__Short problem__:
Write again exactly the lines in the listing below, starting at the line with "Model this scene" and ending at the line with "return EYE + t * d", both included. Pictures are not copied.

__Data rows__:

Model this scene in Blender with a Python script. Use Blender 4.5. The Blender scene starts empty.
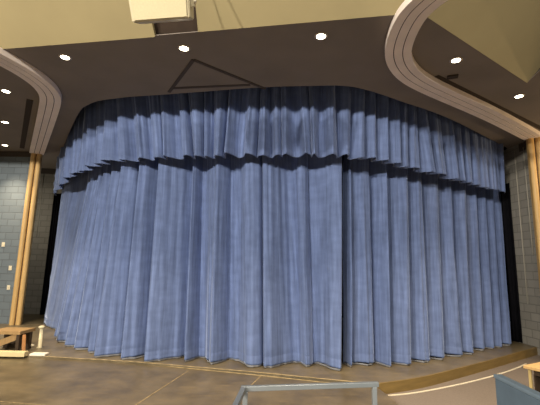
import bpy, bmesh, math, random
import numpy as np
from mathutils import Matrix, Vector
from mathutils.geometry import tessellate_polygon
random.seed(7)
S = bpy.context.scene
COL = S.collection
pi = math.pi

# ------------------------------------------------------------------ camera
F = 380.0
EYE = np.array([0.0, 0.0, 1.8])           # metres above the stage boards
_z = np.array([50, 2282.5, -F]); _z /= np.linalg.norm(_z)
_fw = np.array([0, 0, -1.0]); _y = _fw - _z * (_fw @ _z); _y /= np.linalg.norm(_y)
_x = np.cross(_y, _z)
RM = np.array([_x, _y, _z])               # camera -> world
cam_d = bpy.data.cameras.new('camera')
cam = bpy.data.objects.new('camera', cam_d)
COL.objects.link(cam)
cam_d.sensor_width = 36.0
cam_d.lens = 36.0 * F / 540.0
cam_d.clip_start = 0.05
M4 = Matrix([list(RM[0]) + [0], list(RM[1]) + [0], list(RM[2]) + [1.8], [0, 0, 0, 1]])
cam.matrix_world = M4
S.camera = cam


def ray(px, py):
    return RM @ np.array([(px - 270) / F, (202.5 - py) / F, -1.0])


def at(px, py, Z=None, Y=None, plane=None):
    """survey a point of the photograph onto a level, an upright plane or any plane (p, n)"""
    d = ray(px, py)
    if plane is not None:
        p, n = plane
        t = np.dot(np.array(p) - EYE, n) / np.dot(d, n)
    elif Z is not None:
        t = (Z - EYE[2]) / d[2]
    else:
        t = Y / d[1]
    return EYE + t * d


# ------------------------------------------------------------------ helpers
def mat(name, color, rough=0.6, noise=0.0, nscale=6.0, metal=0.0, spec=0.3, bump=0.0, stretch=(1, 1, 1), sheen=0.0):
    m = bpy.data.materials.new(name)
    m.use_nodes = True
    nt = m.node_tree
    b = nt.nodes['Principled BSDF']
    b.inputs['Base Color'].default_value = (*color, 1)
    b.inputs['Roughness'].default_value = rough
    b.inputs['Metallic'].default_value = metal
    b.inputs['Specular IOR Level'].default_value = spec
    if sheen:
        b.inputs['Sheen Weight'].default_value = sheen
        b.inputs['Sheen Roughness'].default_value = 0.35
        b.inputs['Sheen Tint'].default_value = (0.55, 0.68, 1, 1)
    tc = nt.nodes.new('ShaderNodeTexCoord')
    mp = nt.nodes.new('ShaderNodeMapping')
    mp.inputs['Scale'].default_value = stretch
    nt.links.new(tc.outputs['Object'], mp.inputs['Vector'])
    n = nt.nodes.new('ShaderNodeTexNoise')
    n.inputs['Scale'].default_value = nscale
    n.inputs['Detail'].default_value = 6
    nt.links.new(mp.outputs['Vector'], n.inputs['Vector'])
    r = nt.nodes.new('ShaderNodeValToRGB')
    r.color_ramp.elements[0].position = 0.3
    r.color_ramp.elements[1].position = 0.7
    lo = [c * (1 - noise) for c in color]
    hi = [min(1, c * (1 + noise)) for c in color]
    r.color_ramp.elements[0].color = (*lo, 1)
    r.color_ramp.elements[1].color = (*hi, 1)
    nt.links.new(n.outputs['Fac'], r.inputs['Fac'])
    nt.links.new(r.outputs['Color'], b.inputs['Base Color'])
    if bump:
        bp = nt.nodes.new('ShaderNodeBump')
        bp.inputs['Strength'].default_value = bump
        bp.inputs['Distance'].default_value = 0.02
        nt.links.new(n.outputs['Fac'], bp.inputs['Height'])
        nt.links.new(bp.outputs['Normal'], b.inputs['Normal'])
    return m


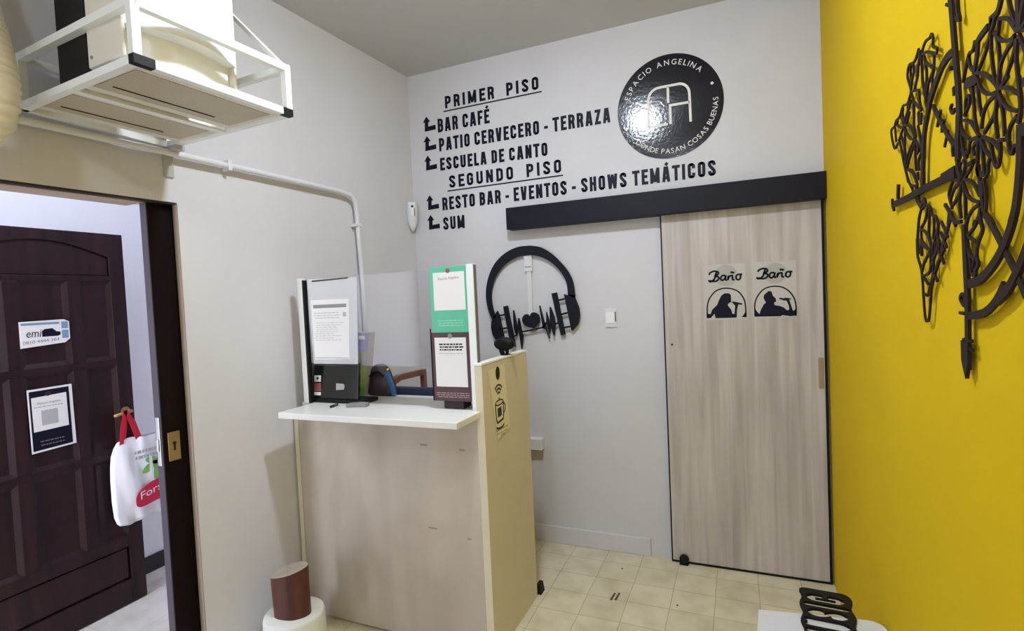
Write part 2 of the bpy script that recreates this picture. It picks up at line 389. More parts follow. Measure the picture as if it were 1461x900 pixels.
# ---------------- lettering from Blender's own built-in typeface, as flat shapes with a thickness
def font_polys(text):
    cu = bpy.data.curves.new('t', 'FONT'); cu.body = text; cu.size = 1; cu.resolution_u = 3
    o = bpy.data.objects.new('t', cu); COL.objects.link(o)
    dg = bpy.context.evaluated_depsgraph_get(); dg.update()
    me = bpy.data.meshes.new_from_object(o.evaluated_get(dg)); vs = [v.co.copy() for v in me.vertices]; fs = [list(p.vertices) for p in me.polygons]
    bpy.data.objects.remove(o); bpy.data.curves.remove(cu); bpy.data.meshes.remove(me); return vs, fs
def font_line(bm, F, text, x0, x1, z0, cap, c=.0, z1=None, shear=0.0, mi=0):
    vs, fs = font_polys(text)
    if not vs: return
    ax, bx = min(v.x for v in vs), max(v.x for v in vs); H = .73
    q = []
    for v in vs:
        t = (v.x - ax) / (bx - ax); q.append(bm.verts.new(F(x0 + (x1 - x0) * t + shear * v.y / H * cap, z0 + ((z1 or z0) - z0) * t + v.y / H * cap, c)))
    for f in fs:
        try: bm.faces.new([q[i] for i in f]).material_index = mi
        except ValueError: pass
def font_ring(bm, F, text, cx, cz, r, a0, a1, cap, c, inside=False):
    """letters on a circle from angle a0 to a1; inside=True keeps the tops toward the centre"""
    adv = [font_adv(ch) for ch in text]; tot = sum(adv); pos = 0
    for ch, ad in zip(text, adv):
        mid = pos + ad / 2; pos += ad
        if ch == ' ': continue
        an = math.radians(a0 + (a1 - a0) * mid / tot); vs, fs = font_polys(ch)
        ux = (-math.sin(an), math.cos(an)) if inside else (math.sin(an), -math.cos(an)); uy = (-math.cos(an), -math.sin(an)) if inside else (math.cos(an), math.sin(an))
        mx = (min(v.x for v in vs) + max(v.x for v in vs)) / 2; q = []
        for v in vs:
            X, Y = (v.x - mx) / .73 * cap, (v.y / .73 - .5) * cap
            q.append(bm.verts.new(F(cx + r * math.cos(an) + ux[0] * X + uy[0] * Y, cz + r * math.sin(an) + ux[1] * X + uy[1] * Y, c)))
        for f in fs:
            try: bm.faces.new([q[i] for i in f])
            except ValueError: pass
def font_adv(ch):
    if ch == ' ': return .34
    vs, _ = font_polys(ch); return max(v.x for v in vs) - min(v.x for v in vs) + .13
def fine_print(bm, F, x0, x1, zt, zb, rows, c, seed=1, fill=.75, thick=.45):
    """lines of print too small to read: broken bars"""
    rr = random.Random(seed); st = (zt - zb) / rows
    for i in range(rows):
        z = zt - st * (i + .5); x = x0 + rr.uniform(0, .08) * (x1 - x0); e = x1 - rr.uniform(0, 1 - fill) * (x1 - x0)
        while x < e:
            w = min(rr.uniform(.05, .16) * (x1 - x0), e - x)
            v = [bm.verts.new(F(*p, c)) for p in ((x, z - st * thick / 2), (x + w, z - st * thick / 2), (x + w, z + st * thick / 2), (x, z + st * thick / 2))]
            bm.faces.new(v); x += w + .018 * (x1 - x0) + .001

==

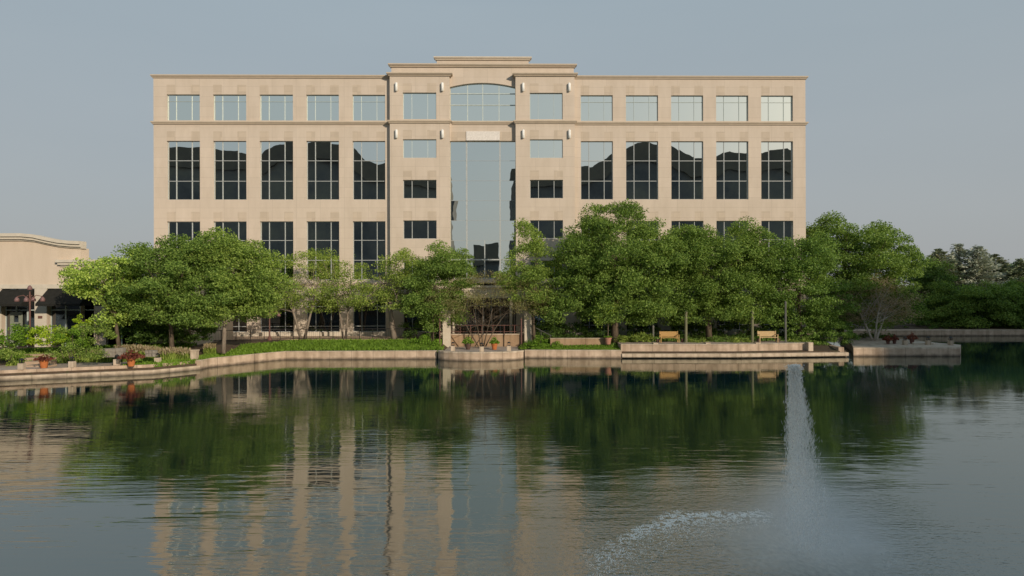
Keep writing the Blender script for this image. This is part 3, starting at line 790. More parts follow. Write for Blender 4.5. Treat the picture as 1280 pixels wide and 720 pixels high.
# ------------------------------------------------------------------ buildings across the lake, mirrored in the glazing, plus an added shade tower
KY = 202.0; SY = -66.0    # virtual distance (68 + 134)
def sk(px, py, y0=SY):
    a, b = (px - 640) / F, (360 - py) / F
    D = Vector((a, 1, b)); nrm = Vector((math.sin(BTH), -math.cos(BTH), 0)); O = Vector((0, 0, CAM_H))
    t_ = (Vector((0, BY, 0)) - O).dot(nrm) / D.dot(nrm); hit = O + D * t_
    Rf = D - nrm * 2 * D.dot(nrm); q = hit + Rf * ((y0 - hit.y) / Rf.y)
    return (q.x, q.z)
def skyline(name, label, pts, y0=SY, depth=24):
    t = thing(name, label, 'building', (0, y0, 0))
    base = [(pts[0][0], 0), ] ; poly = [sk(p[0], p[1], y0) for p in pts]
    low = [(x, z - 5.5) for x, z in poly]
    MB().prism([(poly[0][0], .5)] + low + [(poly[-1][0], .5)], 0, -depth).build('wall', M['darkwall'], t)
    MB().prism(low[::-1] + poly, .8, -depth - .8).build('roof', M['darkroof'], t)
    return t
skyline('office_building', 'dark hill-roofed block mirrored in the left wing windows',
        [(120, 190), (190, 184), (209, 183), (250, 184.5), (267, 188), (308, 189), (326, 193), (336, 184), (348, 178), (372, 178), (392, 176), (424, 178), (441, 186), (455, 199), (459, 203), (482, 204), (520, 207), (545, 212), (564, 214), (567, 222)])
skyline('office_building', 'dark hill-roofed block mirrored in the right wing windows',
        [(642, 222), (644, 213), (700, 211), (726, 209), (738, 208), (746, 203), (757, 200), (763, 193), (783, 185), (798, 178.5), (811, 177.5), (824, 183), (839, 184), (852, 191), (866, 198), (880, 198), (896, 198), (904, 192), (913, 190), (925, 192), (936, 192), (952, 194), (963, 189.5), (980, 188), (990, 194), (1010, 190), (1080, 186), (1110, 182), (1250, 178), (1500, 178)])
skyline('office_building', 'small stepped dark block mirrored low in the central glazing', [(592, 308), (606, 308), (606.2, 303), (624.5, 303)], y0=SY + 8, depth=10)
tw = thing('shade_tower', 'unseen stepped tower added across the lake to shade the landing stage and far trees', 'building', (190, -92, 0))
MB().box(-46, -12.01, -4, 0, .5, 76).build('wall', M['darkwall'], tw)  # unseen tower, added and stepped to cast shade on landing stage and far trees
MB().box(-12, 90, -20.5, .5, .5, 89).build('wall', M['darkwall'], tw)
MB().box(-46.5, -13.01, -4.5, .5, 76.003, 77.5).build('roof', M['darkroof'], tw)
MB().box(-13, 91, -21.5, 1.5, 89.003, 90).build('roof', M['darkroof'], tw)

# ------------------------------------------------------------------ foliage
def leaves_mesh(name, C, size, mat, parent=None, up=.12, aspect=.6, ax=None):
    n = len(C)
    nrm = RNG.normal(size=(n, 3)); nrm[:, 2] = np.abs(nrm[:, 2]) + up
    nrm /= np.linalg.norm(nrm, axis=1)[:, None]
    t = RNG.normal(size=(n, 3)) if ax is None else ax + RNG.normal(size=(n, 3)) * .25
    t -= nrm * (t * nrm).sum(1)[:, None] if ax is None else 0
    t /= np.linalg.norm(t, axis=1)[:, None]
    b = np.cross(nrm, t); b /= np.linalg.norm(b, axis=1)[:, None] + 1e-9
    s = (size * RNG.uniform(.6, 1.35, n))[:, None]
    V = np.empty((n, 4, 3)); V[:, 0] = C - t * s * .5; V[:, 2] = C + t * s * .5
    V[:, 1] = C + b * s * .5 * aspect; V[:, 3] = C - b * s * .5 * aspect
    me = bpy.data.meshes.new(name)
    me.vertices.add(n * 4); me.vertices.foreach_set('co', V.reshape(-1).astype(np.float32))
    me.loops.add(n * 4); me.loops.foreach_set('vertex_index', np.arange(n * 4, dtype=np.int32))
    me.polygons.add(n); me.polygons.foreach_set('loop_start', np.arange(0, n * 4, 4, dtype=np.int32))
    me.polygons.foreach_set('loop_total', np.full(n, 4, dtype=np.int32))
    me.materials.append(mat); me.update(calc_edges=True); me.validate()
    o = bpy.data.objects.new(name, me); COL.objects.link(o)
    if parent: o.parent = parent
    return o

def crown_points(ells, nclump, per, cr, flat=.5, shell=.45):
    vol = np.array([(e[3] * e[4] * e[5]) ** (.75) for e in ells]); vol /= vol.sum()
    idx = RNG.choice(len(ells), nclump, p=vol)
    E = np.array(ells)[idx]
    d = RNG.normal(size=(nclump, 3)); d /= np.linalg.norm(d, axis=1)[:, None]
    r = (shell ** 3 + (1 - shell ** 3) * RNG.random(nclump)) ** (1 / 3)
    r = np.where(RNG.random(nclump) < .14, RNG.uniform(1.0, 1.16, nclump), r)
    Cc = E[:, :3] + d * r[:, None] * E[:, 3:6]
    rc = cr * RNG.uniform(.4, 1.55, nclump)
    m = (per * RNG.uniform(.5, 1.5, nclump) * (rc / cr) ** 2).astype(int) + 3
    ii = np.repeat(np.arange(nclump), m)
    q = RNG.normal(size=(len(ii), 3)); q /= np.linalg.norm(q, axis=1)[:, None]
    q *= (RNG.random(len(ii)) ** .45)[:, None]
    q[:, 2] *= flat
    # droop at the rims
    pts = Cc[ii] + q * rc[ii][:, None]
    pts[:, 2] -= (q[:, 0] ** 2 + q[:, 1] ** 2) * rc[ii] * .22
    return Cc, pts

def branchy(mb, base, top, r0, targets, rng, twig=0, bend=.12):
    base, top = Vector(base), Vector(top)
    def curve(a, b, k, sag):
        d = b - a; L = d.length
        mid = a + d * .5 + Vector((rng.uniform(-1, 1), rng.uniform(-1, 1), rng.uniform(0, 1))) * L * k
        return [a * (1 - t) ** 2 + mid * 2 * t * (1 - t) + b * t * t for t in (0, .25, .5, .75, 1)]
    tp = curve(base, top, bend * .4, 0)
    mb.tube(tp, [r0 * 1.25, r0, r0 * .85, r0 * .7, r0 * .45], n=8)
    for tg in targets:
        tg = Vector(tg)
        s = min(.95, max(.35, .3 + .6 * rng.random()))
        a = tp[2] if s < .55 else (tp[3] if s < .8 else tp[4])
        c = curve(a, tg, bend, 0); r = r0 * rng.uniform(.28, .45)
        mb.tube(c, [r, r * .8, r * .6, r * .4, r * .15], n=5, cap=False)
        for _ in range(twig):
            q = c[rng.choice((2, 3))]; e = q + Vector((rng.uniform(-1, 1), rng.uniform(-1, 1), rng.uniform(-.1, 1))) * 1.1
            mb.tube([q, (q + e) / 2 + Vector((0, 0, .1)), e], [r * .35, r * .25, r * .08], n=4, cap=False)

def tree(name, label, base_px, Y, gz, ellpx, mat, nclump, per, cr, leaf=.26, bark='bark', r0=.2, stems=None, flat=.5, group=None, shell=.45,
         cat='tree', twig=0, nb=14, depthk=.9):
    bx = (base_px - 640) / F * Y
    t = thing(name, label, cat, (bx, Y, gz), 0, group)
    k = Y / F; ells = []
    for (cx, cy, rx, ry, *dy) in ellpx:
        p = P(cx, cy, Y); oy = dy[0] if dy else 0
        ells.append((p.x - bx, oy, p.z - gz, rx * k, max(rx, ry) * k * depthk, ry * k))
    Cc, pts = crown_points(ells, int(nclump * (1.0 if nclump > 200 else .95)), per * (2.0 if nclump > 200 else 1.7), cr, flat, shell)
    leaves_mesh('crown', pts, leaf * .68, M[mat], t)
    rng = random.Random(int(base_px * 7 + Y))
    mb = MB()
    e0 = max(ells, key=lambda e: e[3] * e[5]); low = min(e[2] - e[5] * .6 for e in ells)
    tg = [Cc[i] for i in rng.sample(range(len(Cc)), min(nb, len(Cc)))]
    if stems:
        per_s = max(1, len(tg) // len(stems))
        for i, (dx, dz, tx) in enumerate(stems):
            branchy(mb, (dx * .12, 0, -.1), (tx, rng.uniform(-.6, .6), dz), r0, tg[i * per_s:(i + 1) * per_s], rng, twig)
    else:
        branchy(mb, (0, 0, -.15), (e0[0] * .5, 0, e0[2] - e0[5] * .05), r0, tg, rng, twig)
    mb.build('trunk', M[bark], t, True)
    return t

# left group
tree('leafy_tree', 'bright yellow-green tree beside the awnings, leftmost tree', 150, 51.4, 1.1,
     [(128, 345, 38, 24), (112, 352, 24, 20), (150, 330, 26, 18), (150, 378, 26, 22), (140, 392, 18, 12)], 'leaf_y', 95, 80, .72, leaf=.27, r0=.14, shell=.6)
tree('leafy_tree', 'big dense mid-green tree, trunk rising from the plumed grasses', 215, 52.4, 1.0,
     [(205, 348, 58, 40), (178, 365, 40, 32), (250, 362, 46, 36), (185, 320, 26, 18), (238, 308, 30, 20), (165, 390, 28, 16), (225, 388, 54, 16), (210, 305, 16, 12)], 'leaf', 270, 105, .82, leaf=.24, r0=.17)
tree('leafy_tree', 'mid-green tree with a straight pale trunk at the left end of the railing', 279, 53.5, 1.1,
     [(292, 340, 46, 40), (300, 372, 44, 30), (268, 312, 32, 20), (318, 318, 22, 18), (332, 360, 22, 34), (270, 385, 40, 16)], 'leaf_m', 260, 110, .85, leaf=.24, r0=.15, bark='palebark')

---

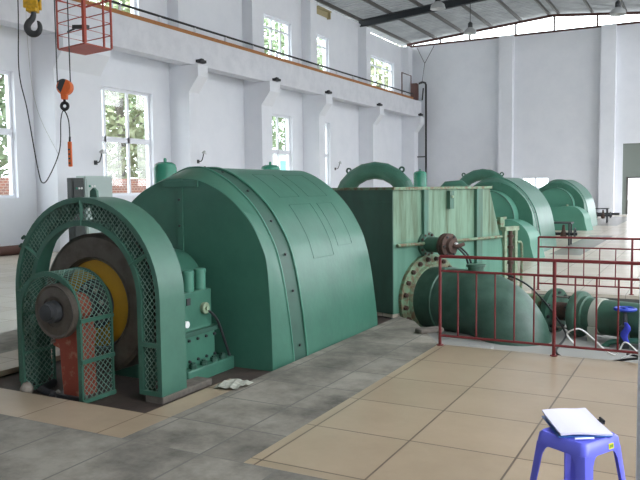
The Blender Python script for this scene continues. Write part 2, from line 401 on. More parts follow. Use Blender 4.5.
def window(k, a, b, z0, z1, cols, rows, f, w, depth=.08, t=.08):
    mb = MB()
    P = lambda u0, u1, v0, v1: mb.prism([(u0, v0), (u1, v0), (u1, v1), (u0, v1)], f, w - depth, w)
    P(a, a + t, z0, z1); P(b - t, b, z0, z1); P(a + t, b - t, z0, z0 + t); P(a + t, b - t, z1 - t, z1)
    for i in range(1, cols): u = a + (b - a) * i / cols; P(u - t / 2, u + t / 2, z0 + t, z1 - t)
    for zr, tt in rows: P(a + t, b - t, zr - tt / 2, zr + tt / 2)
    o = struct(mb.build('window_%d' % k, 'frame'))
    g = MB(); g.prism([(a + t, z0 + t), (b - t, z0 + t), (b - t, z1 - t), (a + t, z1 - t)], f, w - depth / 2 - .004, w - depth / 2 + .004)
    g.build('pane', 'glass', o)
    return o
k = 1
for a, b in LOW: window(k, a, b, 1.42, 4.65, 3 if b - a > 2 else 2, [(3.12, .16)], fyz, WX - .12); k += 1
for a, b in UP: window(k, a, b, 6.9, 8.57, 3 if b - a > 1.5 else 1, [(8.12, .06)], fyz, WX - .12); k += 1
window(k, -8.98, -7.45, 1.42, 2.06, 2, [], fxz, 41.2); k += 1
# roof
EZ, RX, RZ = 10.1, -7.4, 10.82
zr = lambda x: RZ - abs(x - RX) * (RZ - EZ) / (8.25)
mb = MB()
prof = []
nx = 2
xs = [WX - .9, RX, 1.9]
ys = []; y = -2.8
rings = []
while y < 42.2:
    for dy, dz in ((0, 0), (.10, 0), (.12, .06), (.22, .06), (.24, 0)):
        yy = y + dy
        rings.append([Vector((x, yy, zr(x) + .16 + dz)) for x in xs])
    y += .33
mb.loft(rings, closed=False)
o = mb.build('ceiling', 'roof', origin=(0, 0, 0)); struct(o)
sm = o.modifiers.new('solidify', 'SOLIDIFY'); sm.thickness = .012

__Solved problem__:
Model this scene in Blender with a Python script. Use Blender 4.5. The Blender scene starts empty.
import bpy, bmesh, math, random
import numpy as np
from mathutils import Matrix, Vector
from mathutils.geometry import tessellate_polygon
random.seed(7)
S = bpy.context.scene
COL = S.collection
pi = math.pi

# ------------------------------------------------------------------ camera
F = 380.0
EYE = np.array([0.0, 0.0, 1.8])           # metres above the stage boards
_z = np.array([50, 2282.5, -F]); _z /= np.linalg.norm(_z)
_fw = np.array([0, 0, -1.0]); _y = _fw - _z * (_fw @ _z); _y /= np.linalg.norm(_y)
_x = np.cross(_y, _z)
RM = np.array([_x, _y, _z])               # camera -> world
cam_d = bpy.data.cameras.new('camera')
cam = bpy.data.objects.new('camera', cam_d)
COL.objects.link(cam)
cam_d.sensor_width = 36.0
cam_d.lens = 36.0 * F / 540.0
cam_d.clip_start = 0.05
M4 = Matrix([list(RM[0]) + [0], list(RM[1]) + [0], list(RM[2]) + [1.8], [0, 0, 0, 1]])
cam.matrix_world = M4
S.camera = cam


def ray(px, py):
    return RM @ np.array([(px - 270) / F, (202.5 - py) / F, -1.0])


def at(px, py, Z=None, Y=None, plane=None):
    """survey a point of the photograph onto a level, an upright plane or any plane (p, n)"""
    d = ray(px, py)
    if plane is not None:
        p, n = plane
        t = np.dot(np.array(p) - EYE, n) / np.dot(d, n)
    elif Z is not None:
        t = (Z - EYE[2]) / d[2]
    else:
        t = Y / d[1]
    return EYE + t * d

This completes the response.